__SHORT PROBLEM__.
Drop the pictures and give back word for word the lines from the line holding "Build this scene" to the line holding "def D_at(v): return", both included.

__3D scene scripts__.
[start]

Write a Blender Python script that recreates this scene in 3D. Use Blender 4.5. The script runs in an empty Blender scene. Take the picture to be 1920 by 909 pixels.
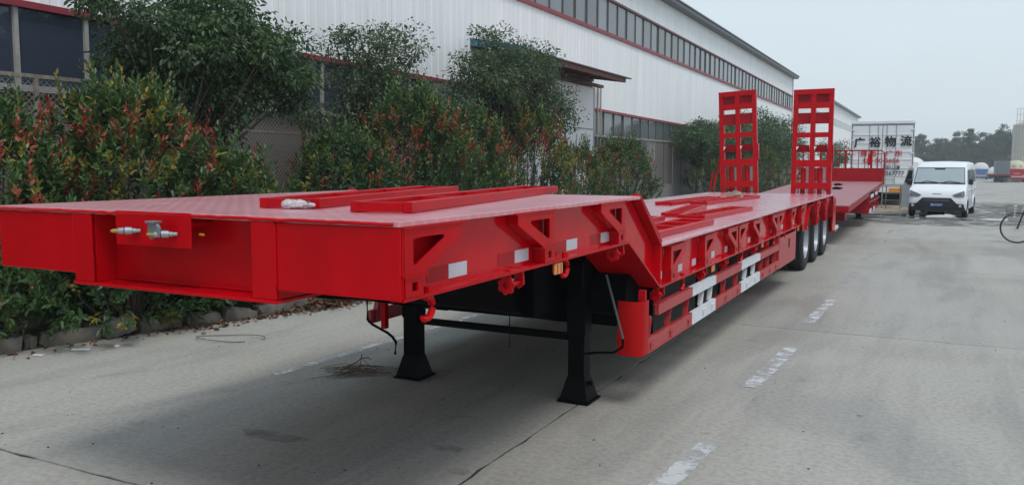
import bpy, math, random
import numpy as np
from mathutils import Matrix, Vector
random.seed(7); rng = np.random.default_rng(7)
SC = bpy.context.scene; COL = SC.collection
R = math.radians
# ------------------------------------------------------------------ camera
cam = bpy.data.cameras.new('camera'); cam.sensor_width = 36; cam.lens = 1553.57/1920*36
cam.clip_start = .05; cam.clip_end = 3000
camo = bpy.data.objects.new('camera', cam); COL.objects.link(camo)
yaw, pit, roll = .472242, .095016, .0025196
cy, sy = math.cos(yaw), math.sin(yaw); cp, sp = math.cos(pit), math.sin(pit)
fw = Vector((-sy, cy, 0)); rt = Vector((cy, sy, 0)); up = Vector((0, 0, 1))
fw2 = fw*cp-up*sp; up2 = up*cp+fw*sp
rt3 = rt*math.cos(roll)+up2*math.sin(roll); up3 = up2*math.cos(roll)-rt*math.sin(roll)
m = Matrix((rt3, up3, -fw2)).transposed().to_4x4(); m.translation = (0, 0, 1.75)
camo.matrix_world = m; SC.camera = camo
# ------------------------------------------------------------------ world, sun, exposure
SUN_EL, SUN_AZ = R(60), R(134)
w = bpy.data.worlds.new('World'); SC.world = w; w.use_nodes = True
nt = w.node_tree; nt.nodes.clear(); N = nt.nodes.new
sky = N('ShaderNodeTexSky'); sky.sky_type = 'NISHITA'; sky.sun_disc = False
sky.sun_elevation = SUN_EL; sky.sun_rotation = SUN_AZ; sky.dust_density = 4; sky.air_density = 1.3
bg1 = N('ShaderNodeBackground'); bg1.inputs[1].default_value = .06
tc = N('ShaderNodeTexCoord'); sx = N('ShaderNodeSeparateXYZ'); cr = N('ShaderNodeValToRGB')
cr.color_ramp.elements[0].position = 0.0; cr.color_ramp.elements[0].color = (.69, .78, .83, 1)
cr.color_ramp.elements[1].position = .75; cr.color_ramp.elements[1].color = (.54, .67, .82, 1)
ns = N('ShaderNodeTexNoise'); ns.inputs['Scale'].default_value = 1.6; ns.inputs['Detail'].default_value = 4
mp = N('ShaderNodeMapping'); mp.inputs['Scale'].default_value = (1, 1, 3)
mr = N('ShaderNodeMapRange'); mr.inputs[1].default_value = .3; mr.inputs[2].default_value = .7
mr.inputs[3].default_value = .95; mr.inputs[4].default_value = 1.05
bg2 = N('ShaderNodeBackground'); add = N('ShaderNodeMixShader'); add.inputs[0].default_value = .9
out = N('ShaderNodeOutputWorld'); L = nt.links.new
L(tc.outputs['Generated'], sx.inputs[0]); L(sx.outputs['Z'], cr.inputs[0]); L(cr.outputs[0], bg2.inputs[0])
L(tc.outputs['Generated'], mp.inputs[0]); L(mp.outputs[0], ns.inputs['Vector']); L(ns.outputs[0], mr.inputs[0]); L(mr.outputs[0], bg2.inputs[1])
L(sky.outputs[0], bg1.inputs[0]); L(bg1.outputs[0], add.inputs[1]); L(bg2.outputs[0], add.inputs[2]); L(add.outputs[0], out.inputs[0])
sl = bpy.data.lights.new('sun', 'SUN'); sl.energy = 1.5; sl.angle = R(20); sl.color = (1, .97, .93)
so = bpy.data.objects.new('sun', sl); COL.objects.link(so)
# sky texture rotation: azimuth measured clockwise from +Y
sd = Vector((math.sin(SUN_AZ)*math.cos(SUN_EL), math.cos(SUN_AZ)*math.cos(SUN_EL), math.sin(SUN_EL)))
so.rotation_euler = sd.to_track_quat('Z', 'Y').to_euler()
vs = SC.view_settings; vs.view_transform = 'Standard'; vs.look = 'None'; vs.exposure = .16; vs.gamma = 1; vs.use_curve_mapping = False
SC.cycles.max_bounces = 6; SC.cycles.diffuse_bounces = 3; SC.cycles.glossy_bounces = 3; SC.cycles.transparent_max_bounces = 8
SC.cycles.volume_bounces = 0; SC.cycles.use_denoising = True

# ------------------------------------------------------------------ helpers
class MB:
    def __init__(s): s.v = []; s.f = []
    def add(s, vs, fs):
        n = len(s.v); s.v += [tuple(p) for p in vs]; s.f += [tuple(i+n for i in f) for f in fs]; return s
    def box(s, x0, x1, y0, y1, z0, z1):
        return s.add([(x0, y0, z0), (x1, y0, z0), (x1, y1, z0), (x0, y1, z0), (x0, y0, z1), (x1, y0, z1), (x1, y1, z1), (x0, y1, z1)],
                     [(0, 3, 2, 1), (4, 5, 6, 7), (0, 1, 5, 4), (1, 2, 6, 5), (2, 3, 7, 6), (3, 0, 4, 7)])
    def _p(s, pl, a, u, v):
        return {'yz': (a, u, v), 'xz': (u, a, v), 'xy': (u, v, a)}[pl]
    def prism(s, pts, pl, a, b):
        n = len(pts)
        return s.add([s._p(pl, a, *p) for p in pts]+[s._p(pl, b, *p) for p in pts],
                     [tuple(range(n-1, -1, -1)), tuple(range(n, 2*n))]+[(i, (i+1) % n, (i+1) % n+n, i+n) for i in range(n)])
    def ring(s, o, i_, pl, a, b):
        n = len(o); V = [s._p(pl, c, *p) for c in (a, b) for p in list(o)+list(i_)]; F = []
        for i in range(n):
            j = (i+1) % n
            F += [(i, i+n, j+n, j), (2*n+i, 2*n+j, 3*n+j, 3*n+i), (i, j, j+2*n, i+2*n), (n+i, 3*n+i, 3*n+j, n+j)]
        return s.add(V, F)
    def tube(s, path, r, n=8, closed=False):
        P = [Vector(p) for p in path]; k = len(P); V = []; F = []
        rr = r if isinstance(r, (list, tuple)) else [r]*k
        for i, p in enumerate(P):
            if closed: d = P[(i+1) % k]-P[i-1]
            else: d = P[min(i+1, k-1)]-P[max(i-1, 0)]
            d.normalize(); a = d.cross(Vector((0, 0, 1)))
            if a.length < .08: a = d.cross(Vector((0, 1, 0)))
            a.normalize(); b = d.cross(a)
            V += [p+(a*math.cos(t)+b*math.sin(t))*rr[i] for t in [2*math.pi*j/n for j in range(n)]]
        for i in range(k if closed else k-1):
            i2 = (i+1) % k
            F += [(i*n+j, i*n+(j+1) % n, i2*n+(j+1) % n, i2*n+j) for j in range(n)]
        if not closed: F += [tuple(range(n-1, -1, -1)), tuple((k-1)*n+j for j in range(n))]
        return s.add(V, F)
    def cyl(s, p0, p1, r0, r1=None, n=16): return s.tube([p0, p1], [r0, r0 if r1 is None else r1], n)
    def lathe(s, prof, c=(0, 0, 0), axis='x', n=32, close=False):
        V = []; F = []; k = len(prof)
        for j in range(n):
            t = 2*math.pi*j/n
            for a, r in prof:
                q = {'x': (a, r*math.cos(t), r*math.sin(t)), 'y': (r*math.cos(t), a, r*math.sin(t)), 'z': (r*math.cos(t), r*math.sin(t), a)}[axis]
                V.append((q[0]+c[0], q[1]+c[1], q[2]+c[2]))
        for j in range(n):
            j2 = (j+1) % n
            for i in range(k-1+(1 if close else 0)):
                i2 = (i+1) % k
                F.append((j*k+i, j2*k+i, j2*k+i2, j*k+i2))
        return s.add(V, F)
    def mesh(s, name, mat, smooth=False, org=(0, 0, 0)):
        me = bpy.data.meshes.new(name); me.from_pydata([(p[0]-org[0], p[1]-org[1], p[2]-org[2]) for p in s.v], [], s.f)
        me.validate(); me.materials.append(mat)
        bmx = __import__('bmesh').new(); bmx.from_mesh(me); __import__('bmesh').ops.recalc_face_normals(bmx, faces=bmx.faces); bmx.to_mesh(me); bmx.free()
        if smooth: me.shade_smooth(); me.set_sharp_from_angle(angle=R(35))
        return me
    def build(s, name, mat, parent=None, org=(0, 0, 0), loc=None, smooth=False, bevel=0):
        o = bpy.data.objects.new(name, s.mesh(name, mat, smooth, org)); COL.objects.link(o)
        if parent: o.parent = parent
        if loc: o.location = loc
        if bevel:
            b = o.modifiers.new('bevel', 'BEVEL'); b.width = bevel; b.segments = 2; b.limit_method = 'ANGLE'; b.angle_limit = R(40)
        return o
def tag(o, label, cat, group=None, kind=None):
    if label: o['label'] = label
    if cat: o['category'] = cat
    if group: o['group'] = group
    if kind: o['kind'] = kind
    return o
def thing(name, label, cat, loc=(0, 0, 0), rz=0, group=None, rot=None):
    o = bpy.data.objects.new(name, None); COL.objects.link(o); o.location = loc; o.empty_display_size = .2
    o.rotation_euler = rot or (0, 0, rz); return tag(o, label, cat, group)
def inst(src, parent=None, loc=None, rot=None, name=None):
    o = src.copy(); COL.objects.link(o)
    o.parent = parent if parent else src.parent
    if loc is not None: o.location = loc
    if rot is not None: o.rotation_euler = rot
    return o
def copy_tree(src, label=None, loc=None, rot=None, par=None):
    o = src.copy(); COL.objects.link(o); o.parent = par
    if label: o['label'] = label
    if loc is not None: o.location = loc
    if rot is not None: o.rotation_euler = rot
    for ch in list(src.children): copy_tree(ch, par=o)
    return o

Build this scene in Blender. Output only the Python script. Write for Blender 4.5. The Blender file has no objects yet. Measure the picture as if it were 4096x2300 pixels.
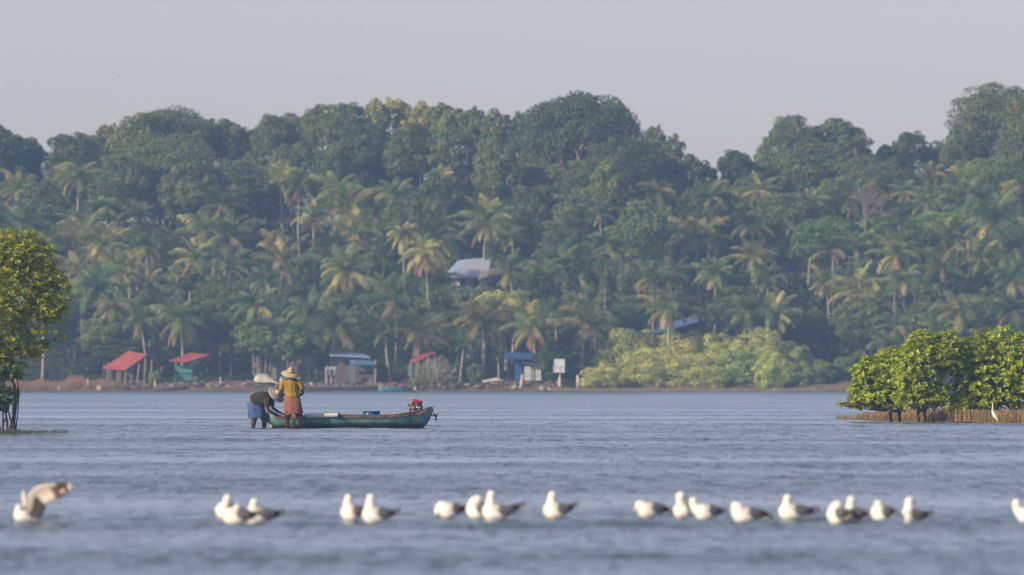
import bpy, math, random
import numpy as np
from mathutils import Vector
random.seed(7); RS = np.random.RandomState(11)
S = bpy.context.scene
COL = S.collection
F = 400.0/36.0*4096.0          # focal length in pixels of the 4096 wide photograph
H = 1.4; VH = 1495.0           # eye height and the row of the horizon
def at(u, v, D): return np.array([(u-2048.0)*D/F, D, H+(VH-v)*D/F])
def D_at(v): return H*F/(v-VH)  # distance of a point of the water surface

# ------------------------------------------------------------------ camera
cd = bpy.data.cameras.new('camera'); cam = bpy.data.objects.new('camera', cd); COL.objects.link(cam)
cam.location = (0, 0, H); cam.rotation_euler = (math.pi/2+math.atan((VH-1150)/F), 0, 0)
cd.lens = 400; cd.sensor_width = 36; cd.clip_start = 1; cd.clip_end = 20000
cd.dof.use_dof = True; cd.dof.focus_distance = 292; cd.dof.aperture_fstop = 5.0
S.camera = cam
# ------------------------------------------------------------------ light
SUN_EL, SUN_AZ = 25.0, 234.0    # azimuth clockwise from +Y: behind the camera on the left
w = bpy.data.worlds.new('World'); S.world = w; w.use_nodes = True
nt = w.node_tree; nt.nodes.clear()
sky = nt.nodes.new('ShaderNodeTexSky'); sky.sky_type = 'NISHITA'; sky.sun_disc = False
sky.sun_elevation = math.radians(SUN_EL); sky.sun_rotation = math.radians(SUN_AZ)
sky.air_density = 1.0; sky.dust_density = 0.7; sky.ozone_density = 4.0; sky.altitude = 0
hs = nt.nodes.new('ShaderNodeHueSaturation'); hs.inputs['Saturation'].default_value = 0.58
ti = nt.nodes.new('ShaderNodeMix'); ti.data_type = 'RGBA'; ti.blend_type = 'MULTIPLY'; ti.inputs[0].default_value = 1; ti.inputs[7].default_value = (1.065, 0.94, 1.015, 1)   # white balance tint giving the sky its lavender cast
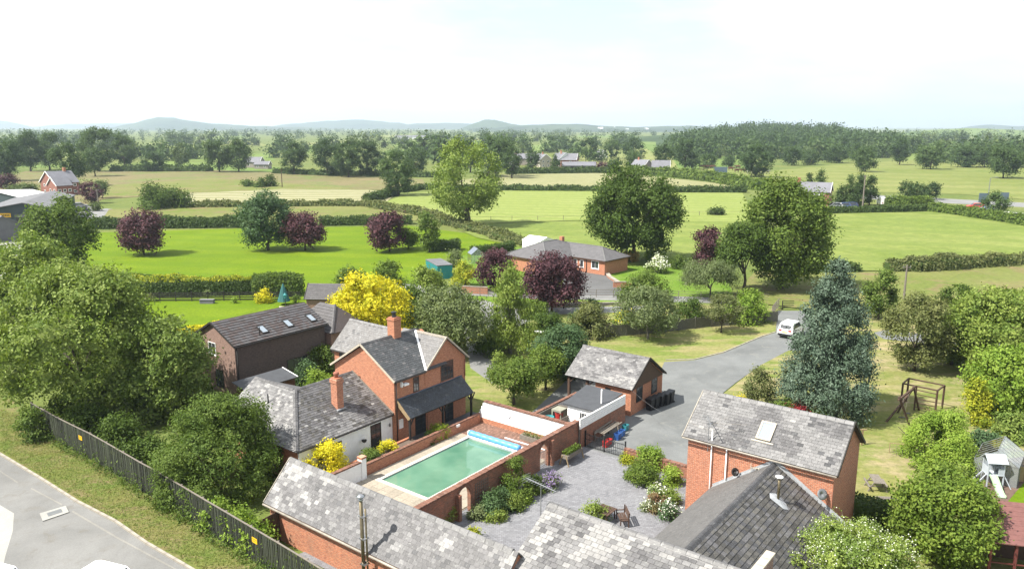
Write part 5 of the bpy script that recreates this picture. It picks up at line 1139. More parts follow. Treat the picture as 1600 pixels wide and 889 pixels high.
M['lf_red'] = lf('leaf_red', (0.14, 0.015, 0.02), (0.24, 0.03, 0.035), (0.08, 0.02, 0.02), tint=0)
M['lf_rust'] = lf('leaf_rust', (0.13, 0.07, 0.045), (0.2, 0.12, 0.07), (0.1,0.11,0.04), tint=0)
M['lf_far'] = lf('leaf_far', (0.035, 0.065, 0.022), (0.065, 0.10, 0.035), (0.05, 0.085, 0.026), tint=.6)
M['lf_far2'] = lf('leaf_far_light', (0.07, 0.10, 0.035), (0.11, 0.145, 0.055), (0.06, 0.09, 0.03), tint=.5)
M['lf_gold2'] = lf('leaf_golden_green', (0.20, 0.23, 0.02), (0.34, 0.33, 0.03), (0.12, 0.18, 0.02))
M['lf_dry'] = lf('dry_grass', (0.30, 0.26, 0.12), (0.40, 0.35, 0.18), (0.18, 0.2, 0.06), tint=0)

_ico = None
def ico():
    global _ico
    if _ico is None:
        t = (1 + 5**.5)/2; v = np.array([(-1,t,0),(1,t,0),(-1,-t,0),(1,-t,0),(0,-1,t),(0,1,t),(0,-1,-t),(0,1,-t),(t,0,-1),(t,0,1),(-t,0,-1),(-t,0,1)], float)
        v /= np.linalg.norm(v[0]); f = np.array([(0,11,5),(0,5,1),(0,1,7),(0,7,10),(0,10,11),(1,5,9),(5,11,4),(11,10,2),(10,7,6),(7,1,8),(3,9,4),(3,4,2),(3,2,6),(3,6,8),(3,8,9),(4,9,5),(2,4,11),(6,2,10),(8,6,7),(9,8,1)])
        _ico = (v, f)
    return _ico
def raw_mesh(name, V, F4=None, F3=None, mats=(), mi3=None, mi4=None):
    """fast mesh from numpy arrays of quads and triangles"""
    F4 = np.zeros((0,4), int) if F4 is None else F4; F3 = np.zeros((0,3), int) if F3 is None else F3
    me = bpy.data.meshes.new(name); me.vertices.add(len(V)); me.vertices.foreach_set('co', np.asarray(V, np.float32).ravel())
    idx = np.concatenate([F4.ravel(), F3.ravel()]).astype(np.int32); n4, n3 = len(F4), len(F3)
    me.loops.add(len(idx)); me.loops.foreach_set('vertex_index', idx); me.polygons.add(n4+n3)
    st = np.concatenate([np.arange(n4)*4, n4*4 + np.arange(n3)*3]).astype(np.int32); me.polygons.foreach_set('loop_start', st)
    me.polygons.foreach_set('loop_total', np.concatenate([np.full(n4, 4), np.full(n3, 3)]).astype(np.int32))
    for m in mats: me.materials.append(m)
    if mi4 is not None or mi3 is not None:
        me.polygons.foreach_set('material_index', np.concatenate([mi4 if mi4 is not None else np.zeros(n4), mi3 if mi3 is not None else np.zeros(n3)]).astype(np.int32))
    me.update(calc_edges=True); return me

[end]

__TASK RESULT__.
Build this scene in Blender. Output only the Python script. Write for Blender 4.5. The Blender file has no objects yet. Measure the picture as if it were 4096x2300 pixels.
import bpy, math, random
import numpy as np
from mathutils import Vector
random.seed(7); RS = np.random.RandomState(11)
S = bpy.context.scene
COL = S.collection
F = 400.0/36.0*4096.0          # focal length in pixels of the 4096 wide photograph
H = 1.4; VH = 1495.0           # eye height and the row of the horizon
def at(u, v, D): return np.array([(u-2048.0)*D/F, D, H+(VH-v)*D/F])
def D_at(v): return H*F/(v-VH)  # distance of a point of the water surface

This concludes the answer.